Resolvi rever alguns filmes do Carlos Hugo Christensen, diretor argentino radicado no Brasil que já havia me impressionado no passado. Não só revi, como vi um que nunca tinha visto: A Morte Transparente, um bom longa de 1978. Mas esses dias revi A Intrusa, o primeiro filme dele que conheci, muitos anos atrás. Na minha cabeça era uma adaptação quadrada de um conto de Jorge Luis Borges. Talvez porque eu estivesse descobrindo Glauber Rocha e Júlio Bressane no mesmo momento. Agora o considero bem inventivo, com uma maneira pouco comum de expor personagens e uns cortes belos porque inesperados. Pode-se dizer o que for de seus filmes, mas nunca que são previsíveis. As histórias que conta podem até conter uma série de soluções já esperadas, mas as maneiras como chegamos a essas soluções tendem a ser no mínimo malucas.
Em A Intrusa, Eduardo, o irmão Nilsen mais novo (Arlindo Barreto, que depois seria o Bozo), vê Cristiano, o mais velho (José de Abreu), passar com sua nova esposa Juliana (Maria Zilda) e fica visivelmente incomodado.
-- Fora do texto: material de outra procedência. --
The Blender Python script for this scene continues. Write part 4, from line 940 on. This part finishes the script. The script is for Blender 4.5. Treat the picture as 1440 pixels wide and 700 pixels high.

A câmera então faz uma rápida panorâmica até dois velhos sentados num banco e um comenta para o outro, em tom galhofeiro: “sabe por que Cain matou Abel?”. Lembraremos disso mais tarde, quando ao ver uma cobra se aproximando do irmão mais velho, o mais novo hesita antes de avisá-lo.
Também o modo como entram os créditos, depois de alguns minutos, é impactante: assim que percebemos “ah, essa é a intrusa”, o nome do filme é estampado na tela. Essa mulher, aliás, é apresentada como uma aquisição de algum mercado – e depois veremos que ela é mesmo uma mercadoria nos pampas gaúchos do fim do século 19.
Em outro momento, vemos o mais velho dos Nilsen andando por sua cabana, a câmera a acompanhá-lo, até que ele abre uma cortina e o corte nos mostra a intrusa em sua cama, olhando fixo para ele. Mais tarde, o mesmo procedimento se repete com o irmão mais velho. Simples, mas com um tipo de sintonia muito precisa, difícil de se ver. Christensen dominava a tradição, e assim podia colocar pitadas de invenção com maior força, mesmo no que é aparentemente convencional.
Fora que é tão bom ver filme brasileiro bem encenado, com uma câmera sempre bem pensada, e com alguns dos zooms mais interessantes que se viu por aqui. Seria bom que nossos atuais cineastas voltassem aos filmes de Christensen.